Key Questions Answered

  • Green Eggs and Ham Effect: Creativity increases when the easiest solution is blocked. Dr. Seuss wrote Cat in the Hat after being restricted to a 200-word vocabulary list, forcing him to develop his distinctive rhythm. Psychology research confirms this pattern: the brain defaults to familiar paths, so removing those defaults is the most reliable method for generating genuinely novel work.
  • Satisficing vs. Maximizing: People who set "good enough" thresholds and commit once reached report higher life satisfaction than maximizers who explore all options. Maximizers spend more time deciding, make no better choices, experience more regret, and prefer reversible decisions—which prevents full commitment. Herbert Simon, who coined "satisficing," wore identical clothing daily to preserve cognitive bandwidth for meaningful work.
  • Infinite Choice Causes Boredom: Since infinite scrolling was introduced, people report increasing boredom despite more entertainment options. In controlled experiments, participants given one video from a 20-item set reported less boredom than those who could choose freely. The brain as a comparison engine means awareness of alternatives actively undermines enjoyment of the present experience.
  • Sliding vs.
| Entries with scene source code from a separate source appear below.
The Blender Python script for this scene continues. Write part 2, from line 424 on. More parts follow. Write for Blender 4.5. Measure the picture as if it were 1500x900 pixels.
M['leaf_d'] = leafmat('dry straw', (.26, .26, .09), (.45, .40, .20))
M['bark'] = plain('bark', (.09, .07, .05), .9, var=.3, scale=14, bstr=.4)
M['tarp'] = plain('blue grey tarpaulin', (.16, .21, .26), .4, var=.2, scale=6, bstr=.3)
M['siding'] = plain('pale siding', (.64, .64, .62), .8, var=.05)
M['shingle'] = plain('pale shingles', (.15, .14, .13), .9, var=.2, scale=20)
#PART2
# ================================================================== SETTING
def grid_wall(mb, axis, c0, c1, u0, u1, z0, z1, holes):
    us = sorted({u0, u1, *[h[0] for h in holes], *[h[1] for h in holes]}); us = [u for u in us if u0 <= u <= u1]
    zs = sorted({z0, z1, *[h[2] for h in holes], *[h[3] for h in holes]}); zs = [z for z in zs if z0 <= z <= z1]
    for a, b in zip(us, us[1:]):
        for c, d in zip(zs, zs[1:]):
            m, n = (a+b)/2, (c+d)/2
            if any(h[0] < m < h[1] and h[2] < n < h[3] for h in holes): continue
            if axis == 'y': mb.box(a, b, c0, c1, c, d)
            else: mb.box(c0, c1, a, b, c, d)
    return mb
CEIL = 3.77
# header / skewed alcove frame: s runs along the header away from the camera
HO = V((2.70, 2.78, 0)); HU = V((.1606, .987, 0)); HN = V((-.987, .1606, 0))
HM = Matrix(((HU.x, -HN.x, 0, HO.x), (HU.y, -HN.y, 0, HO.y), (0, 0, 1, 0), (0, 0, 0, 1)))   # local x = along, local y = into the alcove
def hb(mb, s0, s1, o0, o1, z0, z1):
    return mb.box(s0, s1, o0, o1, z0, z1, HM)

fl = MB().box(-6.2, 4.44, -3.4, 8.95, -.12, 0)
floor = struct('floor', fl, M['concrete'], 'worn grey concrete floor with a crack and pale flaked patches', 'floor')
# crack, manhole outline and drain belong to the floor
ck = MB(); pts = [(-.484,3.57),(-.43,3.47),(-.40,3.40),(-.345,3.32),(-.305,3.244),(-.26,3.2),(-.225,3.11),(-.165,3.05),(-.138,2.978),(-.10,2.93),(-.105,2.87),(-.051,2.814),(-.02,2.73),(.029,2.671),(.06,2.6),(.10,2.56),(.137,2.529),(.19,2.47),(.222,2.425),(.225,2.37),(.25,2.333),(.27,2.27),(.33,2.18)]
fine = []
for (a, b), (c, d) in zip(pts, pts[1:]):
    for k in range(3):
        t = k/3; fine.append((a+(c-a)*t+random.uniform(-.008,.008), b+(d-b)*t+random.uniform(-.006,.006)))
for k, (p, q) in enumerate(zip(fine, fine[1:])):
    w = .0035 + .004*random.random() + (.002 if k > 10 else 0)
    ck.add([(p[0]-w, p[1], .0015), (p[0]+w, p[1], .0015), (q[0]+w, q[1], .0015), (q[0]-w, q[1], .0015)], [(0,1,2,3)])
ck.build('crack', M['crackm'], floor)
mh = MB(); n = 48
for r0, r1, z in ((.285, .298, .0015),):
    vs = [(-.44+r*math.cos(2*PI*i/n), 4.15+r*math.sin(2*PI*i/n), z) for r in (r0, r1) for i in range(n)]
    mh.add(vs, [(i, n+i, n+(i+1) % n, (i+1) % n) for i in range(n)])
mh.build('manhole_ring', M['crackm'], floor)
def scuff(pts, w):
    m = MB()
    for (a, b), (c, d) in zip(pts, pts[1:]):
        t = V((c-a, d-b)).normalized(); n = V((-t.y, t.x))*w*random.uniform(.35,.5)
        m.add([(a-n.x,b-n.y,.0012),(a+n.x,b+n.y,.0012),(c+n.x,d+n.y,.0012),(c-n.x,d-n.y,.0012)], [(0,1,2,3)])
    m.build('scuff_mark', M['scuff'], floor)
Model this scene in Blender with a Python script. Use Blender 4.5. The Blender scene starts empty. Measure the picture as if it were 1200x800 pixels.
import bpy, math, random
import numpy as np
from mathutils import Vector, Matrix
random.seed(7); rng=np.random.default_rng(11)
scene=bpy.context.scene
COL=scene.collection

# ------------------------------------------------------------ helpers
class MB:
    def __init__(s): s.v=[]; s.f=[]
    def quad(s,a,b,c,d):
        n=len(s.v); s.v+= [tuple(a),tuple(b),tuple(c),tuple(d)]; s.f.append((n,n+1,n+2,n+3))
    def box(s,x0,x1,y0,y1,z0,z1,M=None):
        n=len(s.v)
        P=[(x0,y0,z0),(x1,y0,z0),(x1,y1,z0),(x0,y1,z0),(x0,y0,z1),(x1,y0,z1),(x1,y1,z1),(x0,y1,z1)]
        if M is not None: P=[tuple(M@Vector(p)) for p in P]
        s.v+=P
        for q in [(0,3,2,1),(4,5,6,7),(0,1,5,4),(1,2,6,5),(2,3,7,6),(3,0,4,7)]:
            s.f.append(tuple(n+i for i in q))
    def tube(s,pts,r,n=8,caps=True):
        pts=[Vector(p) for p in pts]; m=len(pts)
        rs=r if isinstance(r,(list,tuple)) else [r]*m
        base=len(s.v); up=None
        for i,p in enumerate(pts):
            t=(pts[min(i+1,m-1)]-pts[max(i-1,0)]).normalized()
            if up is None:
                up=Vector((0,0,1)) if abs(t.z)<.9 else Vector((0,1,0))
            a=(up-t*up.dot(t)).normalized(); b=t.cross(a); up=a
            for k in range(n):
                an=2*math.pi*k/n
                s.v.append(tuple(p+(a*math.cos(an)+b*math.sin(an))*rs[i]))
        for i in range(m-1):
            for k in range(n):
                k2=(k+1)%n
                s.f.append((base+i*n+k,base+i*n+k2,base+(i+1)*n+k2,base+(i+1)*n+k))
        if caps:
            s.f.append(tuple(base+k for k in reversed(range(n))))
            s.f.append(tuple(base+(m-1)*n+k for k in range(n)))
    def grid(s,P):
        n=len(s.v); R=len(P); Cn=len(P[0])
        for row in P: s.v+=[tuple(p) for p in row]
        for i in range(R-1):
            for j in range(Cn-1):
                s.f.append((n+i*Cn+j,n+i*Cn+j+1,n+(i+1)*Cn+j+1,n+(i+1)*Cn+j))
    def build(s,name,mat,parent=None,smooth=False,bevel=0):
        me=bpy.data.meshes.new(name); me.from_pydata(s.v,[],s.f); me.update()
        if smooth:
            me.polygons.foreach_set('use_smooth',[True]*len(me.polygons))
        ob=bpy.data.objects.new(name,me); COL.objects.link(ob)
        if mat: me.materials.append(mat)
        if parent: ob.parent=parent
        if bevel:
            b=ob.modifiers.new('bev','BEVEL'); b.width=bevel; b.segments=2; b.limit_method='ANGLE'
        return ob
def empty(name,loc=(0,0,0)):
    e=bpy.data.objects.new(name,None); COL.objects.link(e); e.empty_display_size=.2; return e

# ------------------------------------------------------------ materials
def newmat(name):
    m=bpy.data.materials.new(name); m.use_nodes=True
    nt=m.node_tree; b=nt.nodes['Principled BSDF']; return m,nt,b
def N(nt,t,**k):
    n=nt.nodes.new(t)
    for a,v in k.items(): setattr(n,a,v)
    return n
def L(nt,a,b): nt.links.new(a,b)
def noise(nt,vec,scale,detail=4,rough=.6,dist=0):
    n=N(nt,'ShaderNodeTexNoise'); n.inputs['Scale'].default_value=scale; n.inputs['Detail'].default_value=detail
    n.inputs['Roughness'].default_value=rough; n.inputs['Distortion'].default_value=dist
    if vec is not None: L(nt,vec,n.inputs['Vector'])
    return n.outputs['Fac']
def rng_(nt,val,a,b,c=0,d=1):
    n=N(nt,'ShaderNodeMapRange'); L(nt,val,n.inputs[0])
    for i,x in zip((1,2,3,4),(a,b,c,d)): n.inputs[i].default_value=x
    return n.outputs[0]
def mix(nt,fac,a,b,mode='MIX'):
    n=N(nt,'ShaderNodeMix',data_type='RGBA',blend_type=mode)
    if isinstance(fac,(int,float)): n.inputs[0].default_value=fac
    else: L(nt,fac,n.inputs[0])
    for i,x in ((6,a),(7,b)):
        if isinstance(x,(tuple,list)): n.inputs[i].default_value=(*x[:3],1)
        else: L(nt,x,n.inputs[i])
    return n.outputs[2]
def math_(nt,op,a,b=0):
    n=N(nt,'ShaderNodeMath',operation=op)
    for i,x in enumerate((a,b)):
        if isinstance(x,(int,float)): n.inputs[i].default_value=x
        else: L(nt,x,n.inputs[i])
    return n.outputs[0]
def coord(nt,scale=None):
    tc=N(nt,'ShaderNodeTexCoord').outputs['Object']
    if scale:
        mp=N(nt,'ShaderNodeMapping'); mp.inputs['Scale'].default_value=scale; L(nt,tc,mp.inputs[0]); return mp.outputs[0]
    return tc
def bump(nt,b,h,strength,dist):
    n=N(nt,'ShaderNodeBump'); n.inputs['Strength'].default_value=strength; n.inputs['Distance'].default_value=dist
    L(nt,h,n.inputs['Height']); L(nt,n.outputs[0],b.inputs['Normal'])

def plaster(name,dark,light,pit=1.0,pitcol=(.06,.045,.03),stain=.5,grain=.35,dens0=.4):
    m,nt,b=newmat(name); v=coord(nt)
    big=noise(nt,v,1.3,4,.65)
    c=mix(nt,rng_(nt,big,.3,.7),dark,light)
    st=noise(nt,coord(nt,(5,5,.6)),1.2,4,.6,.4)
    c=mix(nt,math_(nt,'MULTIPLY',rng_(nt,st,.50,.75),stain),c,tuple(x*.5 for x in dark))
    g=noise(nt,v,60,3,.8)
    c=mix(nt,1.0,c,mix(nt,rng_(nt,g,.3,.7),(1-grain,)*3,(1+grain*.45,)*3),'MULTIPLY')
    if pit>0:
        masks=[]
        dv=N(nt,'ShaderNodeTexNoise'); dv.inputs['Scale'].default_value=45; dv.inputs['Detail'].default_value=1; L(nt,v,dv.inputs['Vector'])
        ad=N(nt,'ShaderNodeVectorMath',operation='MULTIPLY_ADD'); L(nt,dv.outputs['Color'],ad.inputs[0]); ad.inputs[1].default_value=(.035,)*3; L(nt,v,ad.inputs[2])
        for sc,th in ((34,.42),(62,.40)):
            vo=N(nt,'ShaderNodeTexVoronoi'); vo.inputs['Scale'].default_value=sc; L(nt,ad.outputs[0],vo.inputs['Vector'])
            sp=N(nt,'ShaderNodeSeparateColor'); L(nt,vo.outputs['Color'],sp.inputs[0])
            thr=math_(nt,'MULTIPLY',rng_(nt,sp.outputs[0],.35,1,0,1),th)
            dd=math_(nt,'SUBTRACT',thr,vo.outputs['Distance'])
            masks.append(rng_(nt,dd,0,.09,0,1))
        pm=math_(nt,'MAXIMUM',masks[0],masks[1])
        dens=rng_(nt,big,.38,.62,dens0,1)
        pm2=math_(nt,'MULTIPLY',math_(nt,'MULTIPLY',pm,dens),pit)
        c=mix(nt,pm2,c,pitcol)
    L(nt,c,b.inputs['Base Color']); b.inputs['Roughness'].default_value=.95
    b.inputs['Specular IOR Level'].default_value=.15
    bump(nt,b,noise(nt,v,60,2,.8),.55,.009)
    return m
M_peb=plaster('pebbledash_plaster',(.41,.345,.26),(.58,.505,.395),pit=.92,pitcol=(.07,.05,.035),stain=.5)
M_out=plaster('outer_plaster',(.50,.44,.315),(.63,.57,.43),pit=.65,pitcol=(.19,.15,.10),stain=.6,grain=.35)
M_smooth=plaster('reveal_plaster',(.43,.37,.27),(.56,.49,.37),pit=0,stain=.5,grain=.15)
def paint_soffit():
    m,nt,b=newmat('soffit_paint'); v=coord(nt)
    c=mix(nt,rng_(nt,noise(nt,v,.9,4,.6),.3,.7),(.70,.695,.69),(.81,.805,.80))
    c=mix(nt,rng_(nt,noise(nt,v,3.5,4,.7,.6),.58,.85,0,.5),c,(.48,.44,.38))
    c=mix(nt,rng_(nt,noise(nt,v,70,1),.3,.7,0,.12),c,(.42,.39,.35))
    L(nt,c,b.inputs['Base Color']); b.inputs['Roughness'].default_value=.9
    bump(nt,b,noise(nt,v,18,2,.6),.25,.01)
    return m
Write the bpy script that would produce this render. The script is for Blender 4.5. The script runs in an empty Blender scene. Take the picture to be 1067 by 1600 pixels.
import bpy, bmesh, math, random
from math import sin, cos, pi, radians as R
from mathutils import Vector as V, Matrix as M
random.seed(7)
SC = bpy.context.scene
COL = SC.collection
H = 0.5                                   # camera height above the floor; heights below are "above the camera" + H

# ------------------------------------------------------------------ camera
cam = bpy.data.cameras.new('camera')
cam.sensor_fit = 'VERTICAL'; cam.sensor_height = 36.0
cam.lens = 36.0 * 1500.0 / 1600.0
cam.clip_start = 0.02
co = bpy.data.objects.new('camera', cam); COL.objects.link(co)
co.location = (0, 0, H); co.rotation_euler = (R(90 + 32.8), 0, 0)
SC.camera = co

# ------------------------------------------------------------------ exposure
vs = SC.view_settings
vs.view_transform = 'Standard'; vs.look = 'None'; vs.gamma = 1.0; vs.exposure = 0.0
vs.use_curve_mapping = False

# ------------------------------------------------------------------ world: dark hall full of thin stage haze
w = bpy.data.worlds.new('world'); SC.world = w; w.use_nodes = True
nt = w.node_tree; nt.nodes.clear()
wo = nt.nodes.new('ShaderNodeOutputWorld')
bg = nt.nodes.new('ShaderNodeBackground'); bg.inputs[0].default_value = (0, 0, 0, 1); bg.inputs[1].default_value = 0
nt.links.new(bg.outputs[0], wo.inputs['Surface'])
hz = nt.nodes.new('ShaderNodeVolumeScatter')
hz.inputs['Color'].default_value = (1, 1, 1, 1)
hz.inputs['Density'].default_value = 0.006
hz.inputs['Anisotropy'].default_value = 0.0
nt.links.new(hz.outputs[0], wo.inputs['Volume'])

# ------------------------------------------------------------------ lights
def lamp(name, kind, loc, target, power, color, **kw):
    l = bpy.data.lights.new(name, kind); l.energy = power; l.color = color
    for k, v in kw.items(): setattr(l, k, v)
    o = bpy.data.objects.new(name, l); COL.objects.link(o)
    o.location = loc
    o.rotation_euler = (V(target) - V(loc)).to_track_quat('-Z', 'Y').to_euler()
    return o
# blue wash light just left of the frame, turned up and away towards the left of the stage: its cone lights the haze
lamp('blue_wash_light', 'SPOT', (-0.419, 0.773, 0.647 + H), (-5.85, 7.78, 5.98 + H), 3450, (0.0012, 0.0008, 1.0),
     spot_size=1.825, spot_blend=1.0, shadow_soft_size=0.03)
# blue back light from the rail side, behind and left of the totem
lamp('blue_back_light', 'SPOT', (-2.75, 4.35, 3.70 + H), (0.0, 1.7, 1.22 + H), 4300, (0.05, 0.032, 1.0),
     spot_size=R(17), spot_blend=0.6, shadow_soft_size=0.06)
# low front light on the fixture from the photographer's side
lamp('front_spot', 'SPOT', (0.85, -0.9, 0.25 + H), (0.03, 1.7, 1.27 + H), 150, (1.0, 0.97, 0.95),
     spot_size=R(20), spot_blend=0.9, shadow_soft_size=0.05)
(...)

Deciding in Relationships: Researcher Scott Stanley finds younger people increasingly "slide" through relationship escalation—cohabiting when a lease expires, acquiring pets together—without explicit commitment. Compared to people who make deliberate in-or-out decisions, sliders show higher divorce rates and lower relationship satisfaction, demonstrating that preserving optionality indefinitely produces worse outcomes than intentional choice.
  • Task-Switching Destroys Productivity: Gloria Mark's workplace research shows average task-switching intervals collapsed from three minutes in 2004 to 45 seconds by 2022. Each switch leaves cognitive residue that degrades subsequent focus. Critically, attention becomes trained to self-interrupt at the habitual rate even without external triggers. Batching email into three to seven daily blocks and ending each workday by designating tomorrow's first task counters this pattern.
  • Paired Constraints Drive Artistic Innovation: Psychologist Patricia Stokes identified a two-step pattern in major artistic breakthroughs: first a "preclude constraint" that explicitly blocks the current status quo technique, then a "promote constraint" that mandates a replacement approach. Monet banned black entirely and mandated pure color adjacency, producing Impressionism. Marvel Comics developed complex long-running characters only after rivals limited them to eight titles monthly.

Notable Moment

Epstein shares an email from 84-year-old novelist Isabel Allende, who has published a bestseller roughly every 18 months for 44 years using strict January 8th start rituals. After finishing a manuscript early, she described total creative freedom as "lethal" and begged Epstein for a constrained project idea to restore structure and meaning.